I usually tap out after meditating for around an hour, and the most I ever
did was a two-day silent retreat. By the end of that, my mind was practically
screaming  for  me  to  let  it  go  outside  and  play.  That  length  of  sustained
contemplation  is  a  strange  experience:  a  mix  of  agonizing  boredom  dotted
with the horrifying realization that any control you thought you had over your
own  mind  was  merely  a  useful  illusion.  Throw  in  a  dash  of  uncomfortable
emotions and memories (maybe a childhood trauma or two), and shit can get
pretty raw.
Now  imagine  doing  that  all  day,  every  day,  for  sixty  years.  Imagine  the
steely  focus  and  intense  resolve  of  your  inner  flashlight.  Imagine  your  pain
threshold. Imagine your antifragility.
What’s so remarkable about Thich Quang Duc is not that he chose to set
himself on fire in political protest (although that is pretty damn remarkable).

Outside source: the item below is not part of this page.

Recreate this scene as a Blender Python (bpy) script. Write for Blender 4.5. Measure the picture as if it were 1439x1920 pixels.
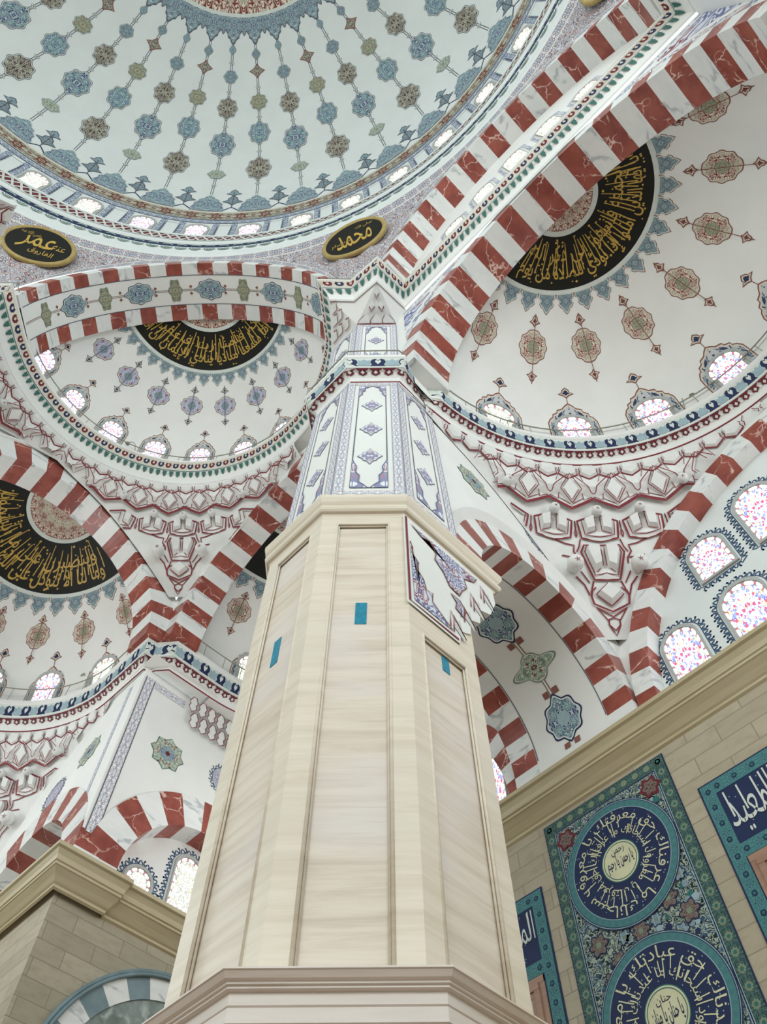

What’s remarkable is the manner in which he did it: Motionless. Equanimous.


At peace.
The Buddha said that suffering is like being shot by two arrows. The first
arrow is the physical pain—it’s the metal piercing the skin, the force colliding
into the body. The second arrow is the mental pain, the meaning and emotion
we attach to the being struck, the narratives that we spin in our minds about
whether  we  deserved  or  didn’t  deserve  what  happened.  In  many  cases,  our
mental  pain  is  far  worse  than  any  physical  pain.  In  most  cases,  it  lasts  far
longer.
Through the practice of meditation, the Buddha said that if we could train
ourselves  to  be  struck  only  by  the  first  arrow,  we  could  essentially  render
ourselves invincible to any mental or emotional pain.
That,  with  enough  practiced  focus,  with  enough  antifragility,  the  passing
sensation  of  an  insult  or  an  object  piercing  our  skin,  or  gallons  of  gasoline
aflame  over  our  body,  would  possess  the  same  fleeting  feeling  as  a  fly
buzzing across our face.
That while pain is inevitable, suffering is always a choice.
That  there  is  always  a  separation  between  what  we  experience  and  how
we interpret that experience.
That there’s always a gap between what our Feeling Brain feels and what
our  Thinking  Brain  thinks.  And  in  that  gap,  you  can  find  the  power  to  bear
anything.
Children  have  a  low  tolerance  for  pain  because  the  child’s  entire  ethos
revolves around the avoidance of pain. For the child, a failure to avoid pain is
a failure to find meaning or purpose. Therefore, even modest amounts of pain
will cause the child to fall into fits of nihilism.
The  adolescent  has  a  higher  pain  threshold  because  the  adolescent
understands that pain is often a necessary trade-off to achieve his goals. The
notion  of  enduring  pain  for  some  sort  of  future  benefit  thus  allows  the
adolescent to incorporate some hardships and setbacks into his vision of hope:
I will suffer through school so I can have a good career; I will deal with my
obnoxious aunt so I can enjoy my holiday with the family; I will wake up at
the ass-crack of dawn to work out because it will make me look sexy.
The  problem  arises  when  the  adolescent  feels  that  he  got  a  bad  bargain,
when  the  pain  exceeds  his  expectations  and  the  rewards  don’t  live  up  to  the
hype.  This  will  cause  the  adolescent,  like  the  child,  to  fall  into  a  crisis  of
hope: I sacrificed so much and got so little back! What was the point? It will
thrust the adolescent into the depths of nihilism and an unkindly visit with the
Uncomfortable Truth.


The  adult  has  an  incredibly  high  threshold  for  pain  because  the  adult
understands  that  life,  in  order  to  be  meaningful,  requires  pain,  that  nothing
can or necessarily should be controlled or bargained for, that you can simply
do the best you can do, regardless of the consequences.
Psychological  growth  is  an  escape  from  nihilism,  a  process  of  building
more  and  more  sophisticated  and  abstract  value  hierarchies  in  order  to
stomach whatever life throws our way.
Childish  values  are  fragile.  The  moment  the  ice  cream  is  gone,  an
existential crisis sets in—followed by a screaming shit fit. Adolescent values
are more robust because they include the necessity of pain, but they are still
susceptible  to  unexpected  and/or  tragic  events.  Adolescent  values  inevitably
break down in extreme circumstances or over a long enough period of time.
Truly  adult  values  are  antifragile:  they  benefit  from  the  unexpected.  The
more  fucked  up  a  relationship  gets,  the  more  useful  honesty  becomes.  The
more  terrifying  the  world  is,  the  more  important  it  is  to  summon  up  the
courage to face it. The more confusing life becomes, the more valuable it is to
adopt humility.
These  are  the  virtues  of  a  post-hope  existence,  the  values  of  true
adulthood. They are the North Star of our minds and our hearts. No matter the
turbulence or chaos taking place on earth, they stand above it all, untouched,
always shining, always guiding us through the darkness.